Oordeel rechtbank (AMS 19/6037, AMS 19/6038, AMS 19/6039 en AMS 19/6040)
5. Van parkeren is geen sprake (en is geen parkeerbelasting verschuldigd) als de auto geparkeerd stond op een plaats waar dat volgens een wettelijk voorschrift verboden is. Dit volgt uit de definitie van het begrip ‘parkeren’ in de Gemeentewet en de Verordening. Het gaat hier om artikel 10, eerste lid, RVV 1990. Volgens die bepaling - voorzover van belang voor deze zaken - mag voor het parkeren geen gebruik worden gemaakt van het trottoir.
6. Tussen partijen is niet in geschil dat de [adres 2] in Amsterdam is aangewezen als een plaats waar voor het parkeren van een auto parkeerbelasting is verschuldigd.
7. Op basis van de foto’s in het dossier staat vast dat de auto van [eiser] op alle vier de dagen op de [adres 2] telkens met drie wielen in het parkeervak stond geparkeerd. Op [datum 1] stond de auto met het linker voorwiel geparkeerd op de trottoirband. Op [datum 2] , [datum 3] en [datum 4] stond de auto met het linker voorwiel geparkeerd op de trottoirtegels, net naast de trottoirband. Naar het oordeel van de rechtbank is de mate waarin [eiser] het trottoir heeft gebruikt voor het laten staan van zijn auto zó gering dat niet gezegd kan worden dat hij voor het parkeren gebruik heeft gemaakt van het trottoir als bedoeld in artikel 10, eerste lid, RVV 1990.
8. De rechtbank is het daarom niet eens met [eiser] dat zijn auto telkens stil stond op een plaats waar dat volgens een wettelijk voorschrift verboden is.
9. Het voorgaande brengt mee dat telkens sprake was van parkeren als bedoeld in artikel 225 van de Gemeentewet en artikel 2, onder a, van de Verordening.
10. De slotsom luidt dat de naheffingsaanslagen terecht zijn opgelegd.
Conclusie
11. Zoals vermeld staat in rechtsoverweging 3 zijn de beroepen gegrond. De rechtbank heeft voor deze zaken één keer griffierecht in rekening gebracht.
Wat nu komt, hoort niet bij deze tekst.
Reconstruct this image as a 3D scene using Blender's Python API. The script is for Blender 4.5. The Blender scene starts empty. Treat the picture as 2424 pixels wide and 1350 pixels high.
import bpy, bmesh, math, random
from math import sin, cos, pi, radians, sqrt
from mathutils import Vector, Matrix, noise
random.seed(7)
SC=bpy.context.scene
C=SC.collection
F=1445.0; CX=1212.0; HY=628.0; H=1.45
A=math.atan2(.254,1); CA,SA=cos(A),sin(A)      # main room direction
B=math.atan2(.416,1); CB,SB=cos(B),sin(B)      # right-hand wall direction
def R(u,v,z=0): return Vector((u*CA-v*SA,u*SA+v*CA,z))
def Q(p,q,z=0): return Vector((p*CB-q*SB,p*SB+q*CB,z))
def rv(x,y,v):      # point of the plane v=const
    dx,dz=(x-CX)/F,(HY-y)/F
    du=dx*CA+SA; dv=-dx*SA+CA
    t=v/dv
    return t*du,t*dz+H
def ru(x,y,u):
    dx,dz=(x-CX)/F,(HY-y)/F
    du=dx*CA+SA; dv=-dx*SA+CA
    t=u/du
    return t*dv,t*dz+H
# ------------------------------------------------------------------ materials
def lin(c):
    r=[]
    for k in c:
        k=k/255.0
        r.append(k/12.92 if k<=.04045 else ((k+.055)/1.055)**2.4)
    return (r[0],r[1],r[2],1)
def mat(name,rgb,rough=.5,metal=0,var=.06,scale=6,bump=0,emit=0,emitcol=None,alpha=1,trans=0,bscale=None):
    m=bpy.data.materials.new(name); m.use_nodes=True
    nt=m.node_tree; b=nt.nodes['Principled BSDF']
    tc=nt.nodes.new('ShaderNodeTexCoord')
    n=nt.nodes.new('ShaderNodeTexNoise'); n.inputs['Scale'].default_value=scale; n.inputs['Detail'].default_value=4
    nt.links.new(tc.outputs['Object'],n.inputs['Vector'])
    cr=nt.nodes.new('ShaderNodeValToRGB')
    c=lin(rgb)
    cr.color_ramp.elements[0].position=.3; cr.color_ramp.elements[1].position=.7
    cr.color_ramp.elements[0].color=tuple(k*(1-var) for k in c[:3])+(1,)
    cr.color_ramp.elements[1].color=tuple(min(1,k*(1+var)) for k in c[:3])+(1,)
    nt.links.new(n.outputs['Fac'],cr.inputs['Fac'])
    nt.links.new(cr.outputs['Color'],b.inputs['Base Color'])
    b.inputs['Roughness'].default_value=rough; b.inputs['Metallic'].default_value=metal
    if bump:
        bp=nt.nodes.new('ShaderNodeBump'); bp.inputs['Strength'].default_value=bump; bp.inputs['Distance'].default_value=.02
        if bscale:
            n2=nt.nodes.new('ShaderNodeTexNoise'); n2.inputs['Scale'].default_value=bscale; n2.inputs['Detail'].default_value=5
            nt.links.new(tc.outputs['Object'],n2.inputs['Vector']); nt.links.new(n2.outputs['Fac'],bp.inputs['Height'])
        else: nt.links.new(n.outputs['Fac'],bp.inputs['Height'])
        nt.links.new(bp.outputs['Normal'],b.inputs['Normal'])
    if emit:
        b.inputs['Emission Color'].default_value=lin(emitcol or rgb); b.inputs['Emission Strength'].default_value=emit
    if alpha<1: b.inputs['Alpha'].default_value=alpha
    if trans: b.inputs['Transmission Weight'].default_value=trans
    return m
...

De heffingsambtenaar moet daarom het betaalde griffierecht van € 47,- aan [eiser] vergoeden.
12. De rechtbank veroordeelt de heffingsambtenaar in de door [eiser] gemaakte proceskosten. De beroepschriften van [eiser] zijn gelijkluidend. De rechtbank stelt daarom op grond van het Besluit proceskosten bestuursrecht de kosten voor de door een derde beroepsmatig verleende rechtsbijstand vast op € 525,- (1 punt voor het indienen van de vier gelijkluidende beroepschriften, met een waarde per punt van € 525,- en een wegingsfactor 1).

Beslissing

De rechtbank:
  • verklaart de beroepen gegrond;
  • vernietigt de bestreden uitspraken;
  • bepaalt dat de rechtsgevolgen van de vernietigde bestreden uitspraken in stand blijven;
  • draagt verweerder op het betaalde griffierecht van € 47,- aan [eiser] te vergoeden;
  • veroordeelt verweerder in de proceskosten van [eiser] tot een bedrag van
€ 525,-.
Deze uitspraak is gedaan door mr. C.F. de Lemos Benvindo, rechter, in aanwezigheid van
mr. S.E. Berghout, griffier. De beslissing is in het openbaar uitgesproken op
griffier
rechter
Afschrift verzonden aan partijen op:

Rechtsmiddel

Tegen deze uitspraak kan binnen zes weken na de dag van verzending daarvan hoger beroep worden ingesteld bij het gerechtshof Amsterdam.

Voetnoten

1.Awb: Algemene wet bestuursrecht.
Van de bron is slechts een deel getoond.